En esas líneas de la historia, en el libreto de la Lombarda, se coloreó Nibali y palideció Esteban Chaves, desconchado, desvencijado el último día de competición antes del desfile por Turín. Nibali, desatado, crucificó al colombiano en la Lombarda, donde salió del rebufo de Scarponi, su zapatero. Le puso las botas de siete leguas a casi 2.000 metros de altitud y el italiano caminó a zancadas de rabia, el viento del valle dándole palmadas, ululándole que no parara. Susurrándole frenesí. Chaves, taciturno, se encerró en la habitación del pánico con Valverde. Kruijswijk, con una costilla fisurada, comenzó su penitencia. El podio, cruel el Giro, también le abandonó.
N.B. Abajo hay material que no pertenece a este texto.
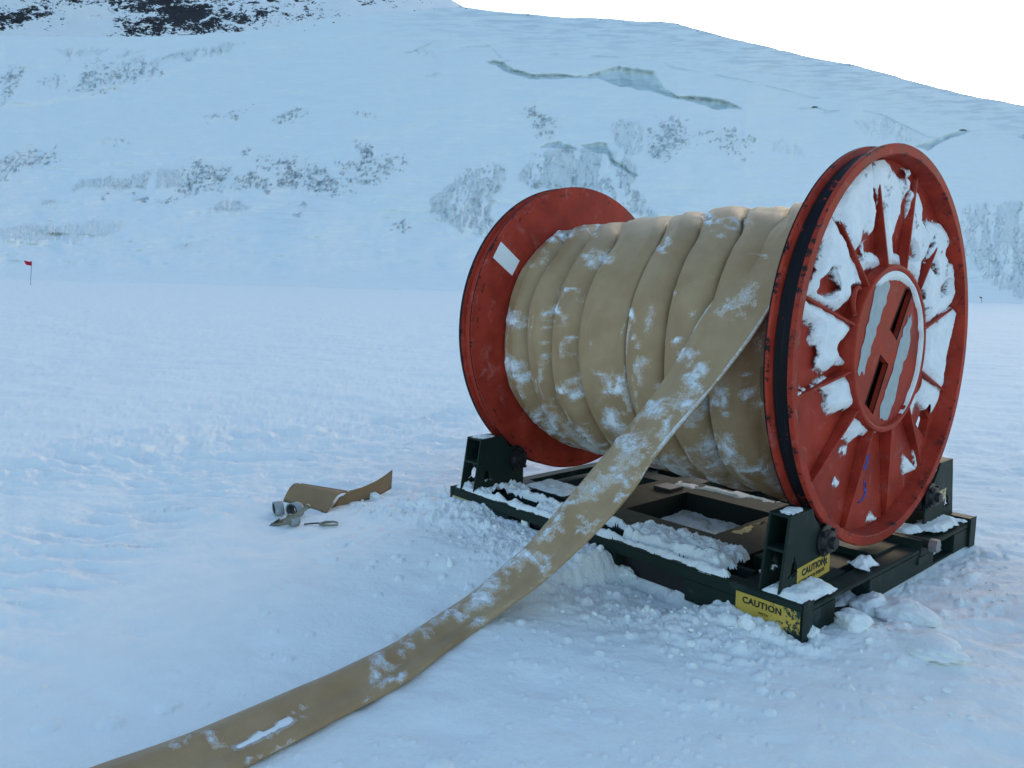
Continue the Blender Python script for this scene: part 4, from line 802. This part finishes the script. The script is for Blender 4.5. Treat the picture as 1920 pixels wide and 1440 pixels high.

Nibali apretó. Una grieta, el abismo para Chaves, con el rostro estropeado por el esfuerzo. Ninguna máscara podía camuflarle el dolor al colombiano, atravesado, la batería en la reserva. La maglia rosa estaba en la maleta de viaje de Nibali, ligero de equipaje, el molinillo ventilando, la mandíbula tensa, el compás preciso. El Astana había dispuesto el efecto dominó para catapultar a Nibali. El relevo de Scarponi lo tomó Tanel Kangert, el segundo sherpa de Nibali, que tamborileó los dedos a la espera de que asomara su líder, que corría sin sombra. El estonio fue partícipe de la fuga que dio el triunfo del día a Taaramae, dedicado a Zakarin. De ese escapada salió la maglia azzurra, la del mejor escalador del Giro, que vistió a un fantástico Mikel Nieve.
nibali no duda Taaramae dio cuerda la reloj. El Giro se contaba en segundos, en el vuelo rapaz de Nibali y en el plomo de Chaves, una náufrago abrazado a Valverde. El siciliano coronó la Lombarda y se fue en picado. Halcón peregrino. Un descenso a velocidad terminal. Ni un pestañeo, ni una duda. Chaves, ahogado. El colombiano, que había recibido unas migas de ayuda de Urán, no pudo seguir el rastro de su compatriota y de Valverde. Nibali estaba devorando el Giro a dentelladas. El Tiburón de Messina haciendo presa en la leyenda. Poseído por el espíritu de los testarudos, de los que nunca están dispuestos a ceder, de los que siempre están presentes para alistarse al barco de los imposibles, Nibali continuó pedaleando para enfilar el pasillo de pasión que le embocaba hacia su segundo Giro. Convencido, resucitado, el siciliano despiezó la esperanza de Chaves, que tuvo que agarrarse a la dignidad en plena crisis, al igual que Kruijswijk, vencido por Valverde.
Nibali, que de no existir habría que inventarlo, había volcado el Giro. De nuevo patas arriba todo el mobiliario. La sacudida derribó a Chaves, que sabía que la maglia rosa ya no era suya, que abrigaba el celeste de Nibali, su bandera de Italia cruzándole la pechera. Garibaldi entre tifosis, en éxtasis. El paso de Vincenzo entre la cuneta que lo venera fue el de un general con alma de guerrillero. La figura de Chaves, masticando la impotencia, no entraba en el retrovisor del Nibali. Demasiado lejos. A Nibali no le seguía ni con un catalejo Chaves, que suspiraba porque Valverde no le adelantara en el cajón. El siciliano, enlazado el Giro, estrangulándolo de fuerte que lo agarraba, corría hacia la historia y la memoria, hacia las conversaciones de tasca que contarán una y mil veces sus hazañas, su bravura, su irrefrenable deseo de victoria, su negación ante la derrota. No sabe Nibali vivir de rodillas, por eso le gusta poner a la gente en pie. ¡Bravo! Grandioso, como el Giro.